Pedro Nuno Santos é secretário de Estado dos Assuntos Parlamentares — e é, ainda por cima, como brinde, muito inteligente. Nuno Sá é deputado do PS — e também é, por acumulação, inteligentíssimo. Essa aplicação da escala Einstein à política não é feita por mim. É feita — lamento dizer, até porque sou especialmente susceptível a sentimentos de vergonha alheia — pelos próprios. Mas teme-se que um e o outro estejam a cometer o desagradável erro de confundir inteligência com cinismo — ou de confundir a sua eventual inteligência com a possível burrice dos outros.

Comecemos por Pedro Nuno Santos, que exibiu a sua fulgurante inteligência no congresso da JS onde foi eleita Maria Begonha, por entre um nevoeiro de suspeições e de investigações. Com o seu discurso no fim de semana, o secretário de Estado dos Assuntos Parlamentares fez uma defesa tão convicta dos malabarismos curriculares da sua apaniguada que se transformou, queira ou não queira, no fiador da credibilidade política da nova líder da Juventude Socialista.

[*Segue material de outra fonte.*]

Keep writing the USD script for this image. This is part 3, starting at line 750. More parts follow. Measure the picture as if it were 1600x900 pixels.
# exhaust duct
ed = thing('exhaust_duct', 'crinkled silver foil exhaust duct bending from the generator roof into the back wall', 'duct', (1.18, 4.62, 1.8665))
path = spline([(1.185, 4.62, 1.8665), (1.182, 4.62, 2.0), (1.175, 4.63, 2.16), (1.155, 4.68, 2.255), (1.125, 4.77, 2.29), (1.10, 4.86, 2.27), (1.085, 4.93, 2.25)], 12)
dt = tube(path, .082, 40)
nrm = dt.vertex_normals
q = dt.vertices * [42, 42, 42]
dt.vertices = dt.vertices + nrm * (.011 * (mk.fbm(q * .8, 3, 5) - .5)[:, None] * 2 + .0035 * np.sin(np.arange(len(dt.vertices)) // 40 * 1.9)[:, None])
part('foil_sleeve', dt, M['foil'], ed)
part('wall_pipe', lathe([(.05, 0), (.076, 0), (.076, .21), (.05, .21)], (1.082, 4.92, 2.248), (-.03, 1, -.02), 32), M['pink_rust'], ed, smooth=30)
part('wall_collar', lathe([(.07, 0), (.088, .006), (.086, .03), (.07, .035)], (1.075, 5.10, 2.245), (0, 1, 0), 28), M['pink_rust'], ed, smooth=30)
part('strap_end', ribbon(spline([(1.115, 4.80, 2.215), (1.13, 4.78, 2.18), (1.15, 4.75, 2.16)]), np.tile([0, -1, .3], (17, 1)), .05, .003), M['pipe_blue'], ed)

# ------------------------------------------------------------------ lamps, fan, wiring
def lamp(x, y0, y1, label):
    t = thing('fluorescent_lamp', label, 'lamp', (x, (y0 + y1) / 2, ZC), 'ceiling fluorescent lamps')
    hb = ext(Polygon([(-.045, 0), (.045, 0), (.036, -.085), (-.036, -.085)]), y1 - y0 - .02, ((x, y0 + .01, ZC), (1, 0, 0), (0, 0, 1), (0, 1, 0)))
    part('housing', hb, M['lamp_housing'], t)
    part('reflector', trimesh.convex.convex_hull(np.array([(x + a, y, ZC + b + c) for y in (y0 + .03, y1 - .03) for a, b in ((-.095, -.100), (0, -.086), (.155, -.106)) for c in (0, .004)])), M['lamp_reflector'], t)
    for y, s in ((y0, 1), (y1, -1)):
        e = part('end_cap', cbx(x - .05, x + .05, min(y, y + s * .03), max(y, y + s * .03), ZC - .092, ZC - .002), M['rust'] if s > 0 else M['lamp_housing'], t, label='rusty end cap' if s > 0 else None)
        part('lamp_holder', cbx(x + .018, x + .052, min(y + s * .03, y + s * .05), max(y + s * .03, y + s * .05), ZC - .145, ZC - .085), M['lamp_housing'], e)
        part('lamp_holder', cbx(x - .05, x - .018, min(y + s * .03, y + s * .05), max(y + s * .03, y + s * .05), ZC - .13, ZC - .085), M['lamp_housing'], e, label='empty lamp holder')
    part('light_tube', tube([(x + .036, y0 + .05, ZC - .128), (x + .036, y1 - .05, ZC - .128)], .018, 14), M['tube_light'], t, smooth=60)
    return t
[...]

Maria Begonha exibia um mestrado inexistente no site da sua candidatura e na sua página pessoal no LinkedIn? Tudo um equívoco, jura Pedro Nuno Santos, que garante ter a certeza absoluta, sintética e analítica de que os dados estavam certinhos. Era impossível ser mais definitivo do que isto: “Eu sei porque vi”. Pedro Nuno Santos viu.

Maria Begonha tinha informações insufladas no currículo entregue na Câmara para se tornar assessora? Tudo mentira, jura Pedro Nuno Santos, apesar de uma presidente de junta do PS admitir que, de facto, a realidade contraria os documentos. O secretário de Estado e inspirador da nova liderança da JS foi novamente definitivo: “Eu sei, como muitos de vocês sabem, que a Maria nunca mentiu sobre o seu currículo”. Pedro Nuno Santos sabe.

PUB • CONTINUE A LER A SEGUIR

Maria Begonha tirou um ano à sua própria data de nascimento, para disfarçar o facto de estar a concorrer a líder da JS a apenas algumas semanas de atingir o limite de idade para pertencer à organização? Nem pensar nisso, jura Pedro Nuno Santos, mesmo sabendo que essa maquilhagem etária constava da página de candidatura: “Não era preciso ser inteligente para perceber que se há organização em que o ano em que nascemos é central é esta”. Pedro Nuno Santos é inteligente e percebe.

De facto, é tudo uma questão de inteligência. Maria Begonha teve a inteligência de apoiar sempre as tropas de Pedro Nuno Santos, em momentos fáceis e difíceis. E agora, quando chegou um momento difícil para Maria Begonha, Pedro Nuno Santos teve a inteligência de a defender. Como o próprio anunciou no seu discurso, “não é preciso ser muito inteligente para perceber o que aconteceu”. Tem toda a razão: não é.

Outro portento de inteligência (segundo o próprio) é o deputado Nuno Sá. Com uma omnipresença de inspiração divina, o socialista conseguiu estar ao mesmo tempo em Famalicão e na Assembleia da República (que os últimos relatos dizem ser em Lisboa). O problema é que há fotografias e vídeos partilhados por Nuno Sá nas redes sociais que o colocam em Famalicão, mas não há imagens que o coloquem em Lisboa. Quando o Rui Pedro Antunes, autor da notícia do Observador, o confrontou com tudo isso, Nuno Sá recorreu ao elogio das suas células cinzentas, dizendo que, sendo uma pessoa “minimamente com inteligência política”, jamais colocaria uma fotografia onde se via que estava “num sítio público enquanto tinha presença no Parlamento ao mesmo tempo”.

Dias depois, Nuno Sá mostrou ser ainda mais inteligente e apagou a página de Facebook onde tinha os vídeos e as fotografias comprometedoras, como uma criança que, surpreendida pelos pais, se apressa a lamber os dedos para não deixar vestígios de uma incursão não autorizada ao frasco da compota.

Não há grande volta a dar: ou Pedro Nuno Santos e Nuno Sá são mesmo muito inteligentes ou nós somos todos muito burros.

Nota: um leitor atento e dedicado chamou a atenção para o facto de a última frase deste artigo ser equívoca por fazer uma generalização. Tem razão. No original, estava escrito “Ou os políticos portugueses são mesmo muito inteligentes ou nós somos todos muito burros”. Na realidade, como se percebe lendo o texto por inteiro, este artigo não se refere a todos os políticos portugueses mas apenas aos infelizes casos de Pedro Nuno Santos e de Nuno Sá. Por isso, alterei a frase para “Ou Pedro Nuno Santos e Nuno Sá são mesmo muito inteligentes ou nós somos todos muito burros”. Parece-me que assim tudo fica mais claro.